Nella sua valenza storica la Shoah costituisce un caso unico e – quantomeno abbiamo la speranza – irripetibile. Ma proprio l’orrore di questo evento gli ha conferito un’ulteriore – e a dir poco paradossale – valenza concettuale. Quanto accaduto nei campi di sterminio costituì lo scandalo etico che mise in serio dubbio la possibilità di un “dopo” della riflessione filosofica o artistica. Come si poteva parlare di giusto e sbagliato dopo quanto era accaduto? Qualsiasi discorso, imperativo morale, regola, poesia… qualsiasi tentativo di elaborazione sembrava un insulto a chi non aveva potuto trovare riposo nemmeno nella morte, cancellato nei forni crematori.
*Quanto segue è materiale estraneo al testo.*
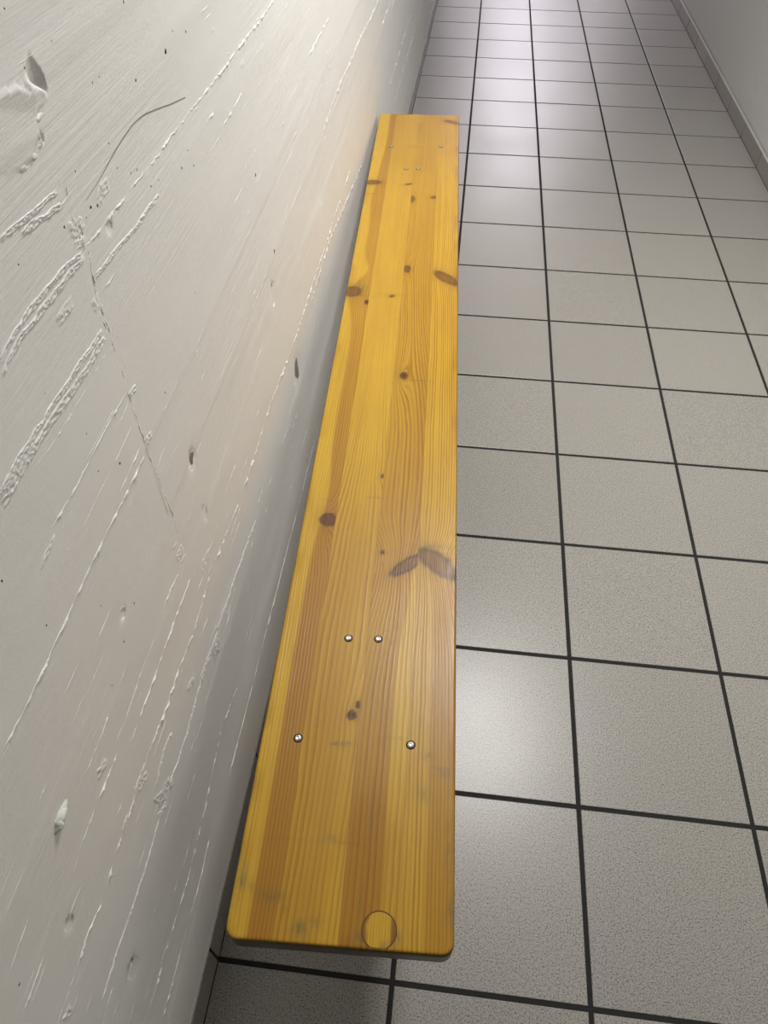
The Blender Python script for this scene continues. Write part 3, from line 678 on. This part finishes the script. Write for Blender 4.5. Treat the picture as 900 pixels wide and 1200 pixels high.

Ma proprio il fatto che era accaduto, imponeva di prendere delle misure per impedire che si ripetesse. Quel “mai più” pronunciato da chi era sopravvissuto, chiedeva di andare oltre l’impossibilità di comprendere. Giorgio Agamben in “Quel che resta di Auschwitz” (1998) affronta proprio questa problematica. Attraverso la voce della testimonianza di chi aveva visitato l’inferno dei campi di sterminio, si poteva far rivivere coloro le cui grida si persero nel fumo dei comignoli, o nel silenzio delle camere a gas. Cercare, in qualche modo, di dargli almeno un’ombra di giustizia.
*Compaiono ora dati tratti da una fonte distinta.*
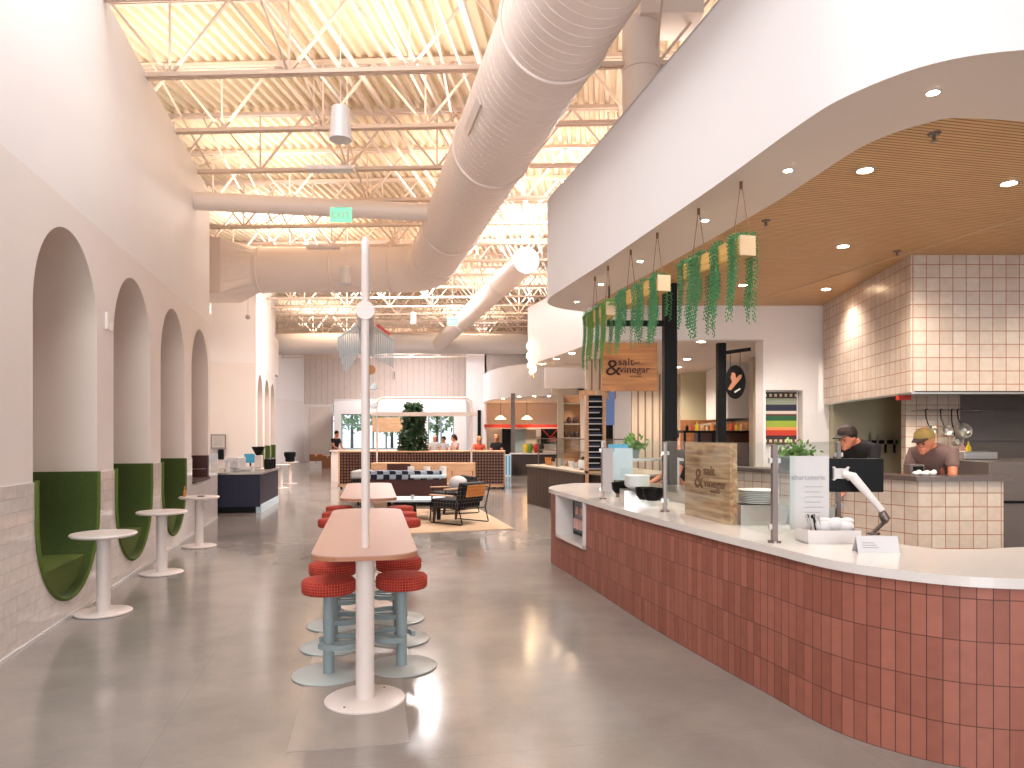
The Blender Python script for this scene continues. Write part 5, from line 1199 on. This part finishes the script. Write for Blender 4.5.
for k in range(16):
    u = (k+.5)/16; px = 540+u*52; Y = 16.7-u*2.6+random.uniform(-.2, .5); p = at(px, 0, Y); mm_ = random.choice(['paper', 'glass_white', 'dark_brown', 'stool_blue', 'orange_wood', 'leaf_light', 'steel'])
    h = random.uniform(.06, .2); r_ = random.uniform(.04, .09)
    lathe_thing(random.choice(['serving_bowl', 'food_jar', 'dish']), [(r_*.7, 0), (r_, h), (r_*.9, h), (r_*.6, .01), (.001, .01)], (p.x+.15, Y, DZ), mm_, '%s serving dish on the dark counter, %s nearest its left end' % ({'paper': 'white', 'glass_white': 'white', 'dark_brown': 'brown', 'stool_blue': 'grey', 'orange_wood': 'orange', 'leaf_light': 'green', 'steel': 'steel'}[mm_], ORD[k]), 'dish', 'dishes on the dark counter', 12)
o = thing('rice_cooker', 'white cooker with dark lid on the dark counter', 'cooker', (at(585, 0, 14.6).x, 14.6, DZ))
b = MB(); b.lathe([(.1, 0), (.14, .03), (.14, .17), (.12, .2), (.001, .2)], 18); b.build('body', 'glass_white', o, smooth=True)
b = MB(); b.lathe([(.09, .2), (.07, .26), (.001, .27)], 18); b.build('lid', 'dark_brown', o, smooth=True)
# menu rack with wood frame
x0, x1, z0, z1 = rectz(13.4, 586, 606, 395, 468)
o = thing('letter_rack', 'tall black slotted rack with white strips in a wooden frame', 'menu board', (x0, 13.4, 0)); W_ = x1-x0
b = MB(); b.box(0, .05, 0, .3, .5, z1); b.box(W_-.06, W_, 0, .3, .5, z1); b.box(0, W_, 0, .3, .9, .95); b.build('frame', 'light_wood', o)
b = MB(); b.box(.05, W_-.06, .12, .16, .9, z1); b.build('board', 'black', o)
for k in range(13):
    z = .98+k*(z1-1.0)/13; b = MB(); b.box(.05, W_-.06-(.06 if k % 3 == 1 else 0), .0, .12, z, z+.018); b.build('shelf_strip', 'paper', o)
    if k % 2 == 0:
        b = MB(); b.box(.07, W_-.09, .02, .11, z+.018, z+.065); b.build('stacked_goods', 'denim', o)
b = MB(); x0, x1, z0, z1 = rectz(14.5, 606, 614.5, 392, 425); b.box(x0, x1, 14.5, 14.54, z0, z1); b.cyl(((x0+x1)/2, 14.56, z1), ((x0+x1)/2, 14.56, ZS), .015, n=8); tag(b.build('menu_screen', 'screen_navy'), 'dim blue menu screen beside the black slotted rack', 'screen')
for k, (px, Y, w_) in enumerate([(585, 14.35, .15), (593, 14.15, .16), (602, 13.9, .17)]):
    p = at(px, 394.5, Y); o = thing('drum_pendant', 'wooden drum pendant lamp over the dark counter, %s' % ('left', 'middle', 'right')[k], 'pendant lamp', (p.x, Y, p.z), 0, 'drum pendants over the dark counter')
    b = MB(); b.lathe([(w_*.8, -.08), (w_*.8, .08), (.001, .08)], 24); b.build('shade', 'light_wood' if k < 2 else 'log_end', o, smooth=True)
    b = MB(); b.lathe([(w_*.78, -.075), (.001, -.075)], 24); b.build('diffuser', 'warm_glow', o)
    b = MB(); b.cyl((0, 0, .08), (0, 0, ZS-p.z), .005, n=5); b.build('cord', 'white_metal', o)
o = thing('flame_lamp', 'glowing warm lamp cluster on the corner of the second bulkhead', 'lamp', (at(532.5, 0, 18.1).x, 18.05, 0))
b = MB()
for k in range(9):
    z = at(0, 372-k*3.2, 18).z; b.ball((.06*math.sin(k*2.1)-.03, -.08, z), .055+.02*math.sin(k*1.7), 6, (1, 1, 1.3))
b.build('glowing_globes', 'flame_glow', o, smooth=True)
b = MB(); b.cyl((0, -.04, at(0, 378, 18).z), (0, -.04, at(0, 343, 18).z), .02, n=8); b.build('stem', 'orange_wood', o)
# shelves with pots in stall two
o = thing('back_bar_shelf', 'light wood back shelf with dark pots between the grey columns', 'shelf', (at(563, 0, 23).x, 23, 0)); 
for z in (1.5, 1.95, 2.6):
    b = MB(); b.box(0, .55, 0, .3, z, z+.04); b.build('shelf_board', 'grey_beige', o)
b = MB(); b.box(-.02, .0, 0, .3, 0, 2.9); b.box(.55, .57, 0, .3, 0, 2.9); b.box(0, .55, .28, .3, 0, 2.9); b.build('frame', 'light_wood', o)
for k, (x, z) in enumerate([(.1, 1.54), (.3, 1.54), (.45, 1.54), (.2, 1.99), (.4, 1.99)]):
    lathe_thing('storage_pot', [(.06, 0), (.08, .12), (.04, .2), (.001, .22)], (o.location.x+x, 23.12, z), 'dark_brown', 'dark pot on the light wood back shelf, %s' % ('lower left', 'lower middle', 'lower right', 'upper left', 'upper right')[k], 'pot', 'dark pots on the back shelf', 10)

# ================================================================ FAR STALL
o = thing('red_shelf', 'long red lit shelf across the farthest stall', 'shelf', (at(484, 0, 39).x, 39.2, at(0, 427, 39.2).z)); W_ = at(584, 0, 39).x-at(484, 0, 39).x
b = MB(); b.box(0, W_, 0, .3, -.02, .14); b.build('board', 'red', o)
b = MB(); b.box(0, W_, -.02, .28, -.09, -.04); b.build('lower_strip', 'pink_cloth', o)
for k, px in enumerate((500.5, 527)):
    p = at(px, 419, 38.6); o = thing('glowing_lamp', 'warm glowing lamp above the red shelf, %s one' % ('left', 'right')[k], 'lamp', (p.x, 38.9, p.z), 0, 'lamps over the red shelf')
    b = MB(); b.lathe([(.05, .2), (.3, 0), (.001, -.02)], 16); b.build('shade', 'warm_glow', o, smooth=True)
    b = MB(); b.cyl((0, 0, .2), (0, 0, ZS-p.z), .012, n=6); b.build('cord', 'black', o)
b = MB(); x0, x1, z0, z1 = rectz(40.4, 541, 559, 428, 444); b.box(x0, x1, 40.4, 40.48, z0, z1)
b.build('x', 'black') if 0 else None
o = thing('wall_mural', 'black mural with red shape and white lines on the far stall wall', 'wall art', (x0, 40.4, z0)); W_, H_ = x1-x0, z1-z0
b = MB(); b.box(0, W_, 0, .08, 0, H_); b.build('board', 'black', o)
b = MB(); b.add([(W_*.3, -.02, H_*.15), (W_*.9, -.02, H_*.15), (W_*.8, -.02, H_*.5), (W_*.5, -.02, H_*.45)], [(0, 1, 2, 3)]); b.bar((W_*.1, -.02, H_*.9), (W_*.6, -.02, H_*.3), .05); b.bar((W_*.9, -.02, H_*.9), (W_*.5, -.02, H_*.4), .05); b.build('painted_shape', 'red', o)
b = MB(); x0, x1, z0, z1 = rectz(39.9, 502, 511, 426, 455); b.box(x0, x1, 39.95, 40.0, 0, z1); struct(b, 'door_4', 'black')
b = MB(); x0, x1, z0, z1 = rectz(39.9, 512, 527, 427, 455); b.box(x0, x1, 39.9, 40.0, 0, z1); tag(b.build('glass_cabinet', 'stool_blue'), 'grey glass-fronted cabinet beside the dark doorway of the far stall', 'cabinet')
b = MB(); x0, x1, z0, z1 = rectz(39.8, 525, 536, 397, 455); b.box(x0, x1, 39.8, 39.9, 0, at(0, 430, 39.8).z); struct(b, 'wall_far', 'grey_beige')
b = MB(); p = at(513, 0, 31.2); b.box(p.x-.09, p.x+.09, 31.1, 31.3, 0, ZS+.02)
b.box(p.x-.13, p.x+.13, 31.06, 31.34, 0, .02); tag(b.build('grey_post', 'steel_dark'), 'slim dark post before the farthest stall', 'post')
b = MB(); p = at(560.5, 0, 22.5); b.box(p.x-.09, p.x+.09, 22.4, 22.6, 0, ZS); b.box(p.x-.13, p.x+.13, 22.36, 22.64, 0, .02); tag(b.build('grey_post', 'grey_beige'), 'grey green column behind the dark counter', 'post')
o = thing('far_counter', 'brown far counter with white top and plants', 'counter', (0, 29, 0)); x0 = at(512, 0, 29).x; x1 = at(590, 0, 29).x
b = MB(); b.box(x0, x1, 0, .9, 0, .84); b.build('body', 'brown_slats', o)
b = MB(); b.box(x0-.1, x1, -.08, .95, .84, .89); b.build('worktop', 'quartz', o)
b = MB(); x0 = at(504.5, 0, 28.2).x; x1 = at(511, 0, 28.2).x
o = thing('display_case', 'tall narrow glass case with a painted pale blue window reflection at the far counter end', 'display case', (x0, 28.2, 0))
b.box(0, x1-x0, 0, .5, 0, .85); b.build('cabinet', 'blue_paper', o)
b = MB(); b.box(.04, .1, -.01, 0, .05, .8); b.box(.16, .22, -.01, 0, .05, .8); b.build('reflection_strip', 'screen_blue', o)  # window reflection on the glass end put into pale blue, faintly glowing colour
for k, (px, m_) in enumerate([(526, 'yellow'), (530, 'leaf_light'), (536, 'red'), (541, 'dark_brown')]):
    p = at(px, 0, 29.3); lathe_thing('flower_vase', [(.06, 0), (.1, .12), (.14, .25), (.09, .36), (.001, .38)], (p.x, 29.3, .89), m_, 'colourful small vase on the far counter, %s from left' % ('first', 'second', 'third', 'fourth')[k], 'vase', None, 10)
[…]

La testimonianza riuscì nell’infausto compito di dare valenza universale alla ferita particolare del popolo ebraico. Tutti noi, ebrei e non, avremmo dovuto lavorare nel nostro piccolo per impedire che quanto si era consumato nei campi di sterminio non si ripetesse mai più. La violenza commessa sul popolo ebraico fu, allo stesso tempo, una violenza su tutto il genere umano.
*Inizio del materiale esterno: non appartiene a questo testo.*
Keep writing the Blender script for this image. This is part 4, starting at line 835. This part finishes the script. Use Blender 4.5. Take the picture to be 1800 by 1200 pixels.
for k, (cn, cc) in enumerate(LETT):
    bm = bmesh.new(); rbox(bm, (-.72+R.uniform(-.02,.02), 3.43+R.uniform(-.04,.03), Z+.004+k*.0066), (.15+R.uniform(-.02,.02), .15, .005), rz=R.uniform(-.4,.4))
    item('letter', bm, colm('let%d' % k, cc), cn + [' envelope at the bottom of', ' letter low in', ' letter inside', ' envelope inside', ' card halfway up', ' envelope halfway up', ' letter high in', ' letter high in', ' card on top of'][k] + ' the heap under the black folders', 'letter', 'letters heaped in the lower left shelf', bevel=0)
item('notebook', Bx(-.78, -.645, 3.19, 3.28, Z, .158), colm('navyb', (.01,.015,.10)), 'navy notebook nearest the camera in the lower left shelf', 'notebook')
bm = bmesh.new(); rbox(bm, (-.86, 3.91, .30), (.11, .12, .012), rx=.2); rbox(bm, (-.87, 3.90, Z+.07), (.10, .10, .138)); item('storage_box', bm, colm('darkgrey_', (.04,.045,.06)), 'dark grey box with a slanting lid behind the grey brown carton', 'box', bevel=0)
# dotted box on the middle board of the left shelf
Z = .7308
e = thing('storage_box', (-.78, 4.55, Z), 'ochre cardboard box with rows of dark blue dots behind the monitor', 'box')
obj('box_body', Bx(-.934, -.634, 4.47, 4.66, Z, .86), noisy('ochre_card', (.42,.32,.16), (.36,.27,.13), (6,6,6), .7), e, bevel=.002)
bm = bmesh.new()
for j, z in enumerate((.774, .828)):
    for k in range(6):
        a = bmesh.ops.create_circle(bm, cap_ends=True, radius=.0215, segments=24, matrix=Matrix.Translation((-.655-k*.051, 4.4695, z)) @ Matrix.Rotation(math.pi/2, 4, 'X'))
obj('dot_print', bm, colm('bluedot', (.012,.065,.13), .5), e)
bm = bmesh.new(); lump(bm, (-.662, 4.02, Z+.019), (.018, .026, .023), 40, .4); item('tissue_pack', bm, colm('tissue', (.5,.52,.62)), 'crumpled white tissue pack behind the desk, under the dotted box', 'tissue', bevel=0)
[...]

Per questo motivo, quando ci si riferisce alla Shoah, non si intende fare un paragone tra i metodi di attuazione dello sterminio, quanto piuttosto rievocare l’unico imperativo etico che poteva scaturire da quella violenza. Nell’essere umano che è obbligato a chinare il capo di fronte alla sofferenza, quando nessuna mano mostra pietà, rivivono trasfigurate le voci di chi lo ha preceduto nel silenzio. E se ci appare scandaloso un richiamo simile, è solo perché in noi si risveglia la vergogna di rendere ancora possibili certi orrori.
«Se essi intendono dire che Auschwitz fu un evento unico, di fronte al quale il testimone deve in qualche modo sottoporre ogni sua parola alla prova di un’impossibilità di dire, allora essi hanno ragione. Ma se, coniugando unicità e indicibilità, fanno di Auschwitz una realtà assolutamente separata dal linguaggio, se recidono, nel musulmano, la relazione fra impossibilità e possibilità di dire che costituisce la testimonianza, allora essi ripetono inconsapevolmente il gesto dei nazisti, sono segretamente solidali dell’“arcanum imperii”.»